The other six interactions are all like this one, at least in principle. The liberal interviewer is positive and policy oriented. The conservative is negative about every public policy approach to solving the problems that he agrees we have. I think some careful vocabulary agreements could bring him into a public discussion of what realistic options are open to people with his values, but the process of clarifying the choices and providing an acceptable vocabulary would be exhausting and frustrating work.
And, of course, it doesn’t pay well. At least in the short run.
[1] Not to say that rants aren’t a valid part of democracy. The nation needs them and I think we are all better off is someone is writing and posting them. It just seems to me that ridicule is a tool that will take you only so far, then you need to decide what to do next.
[2] In the novel, Prayers for the Assassin, Muslims have conquered the United States. Here is the beginning of the clip that appears on the Amazon account of the story:
“SEATTLE, 2040. The Space Needle lies crumpled. Veiled women hurry through the streets. Alcohol is outlawed, replaced by Jihad Cola, and mosques dot the skyline.”

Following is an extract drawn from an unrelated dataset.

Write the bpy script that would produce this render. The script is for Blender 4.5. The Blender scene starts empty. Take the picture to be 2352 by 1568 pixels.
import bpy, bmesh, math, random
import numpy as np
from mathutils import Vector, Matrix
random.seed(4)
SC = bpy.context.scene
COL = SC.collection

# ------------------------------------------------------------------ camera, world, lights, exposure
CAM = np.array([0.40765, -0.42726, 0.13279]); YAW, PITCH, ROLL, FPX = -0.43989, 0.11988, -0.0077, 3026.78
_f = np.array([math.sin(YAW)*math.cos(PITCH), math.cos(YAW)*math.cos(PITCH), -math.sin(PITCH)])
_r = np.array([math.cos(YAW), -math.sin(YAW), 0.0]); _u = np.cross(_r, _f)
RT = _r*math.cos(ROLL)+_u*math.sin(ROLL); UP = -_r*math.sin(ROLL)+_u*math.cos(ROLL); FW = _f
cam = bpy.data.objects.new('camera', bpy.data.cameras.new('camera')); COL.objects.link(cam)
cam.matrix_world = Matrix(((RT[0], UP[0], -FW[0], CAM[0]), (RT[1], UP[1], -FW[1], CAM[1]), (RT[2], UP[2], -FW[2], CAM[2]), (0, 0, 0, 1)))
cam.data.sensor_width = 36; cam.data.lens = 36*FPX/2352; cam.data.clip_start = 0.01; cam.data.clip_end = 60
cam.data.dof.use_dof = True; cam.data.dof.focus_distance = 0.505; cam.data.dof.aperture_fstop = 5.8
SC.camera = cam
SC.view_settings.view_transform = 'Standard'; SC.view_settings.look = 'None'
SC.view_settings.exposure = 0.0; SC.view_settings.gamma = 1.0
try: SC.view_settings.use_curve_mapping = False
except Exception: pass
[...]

[3] “Allah” is not the name of “the Muslim God,” by the way. It is the Arabic word referring to the God of Christians and Jews. Thinking that Muslims worship a deity called Allah is like thinking the French worship a deity called Dieu and the Germans a deity called Gott. A has a point, however, because the common practice of the media is to translate the French and German words into the English “God” and to leave the Arabic word untranslated so that it could reasonably be construed as the name of another deity.
[4] I was once asked to take my membership and leave a Presbyterians church and also once asked to teach the Sunday School class I was teaching across the street at a restaurant that was closed on Sunday mornings (so I wouldn’t actually be teaching IN the church), so I am not as far away from A’s fears as one might think.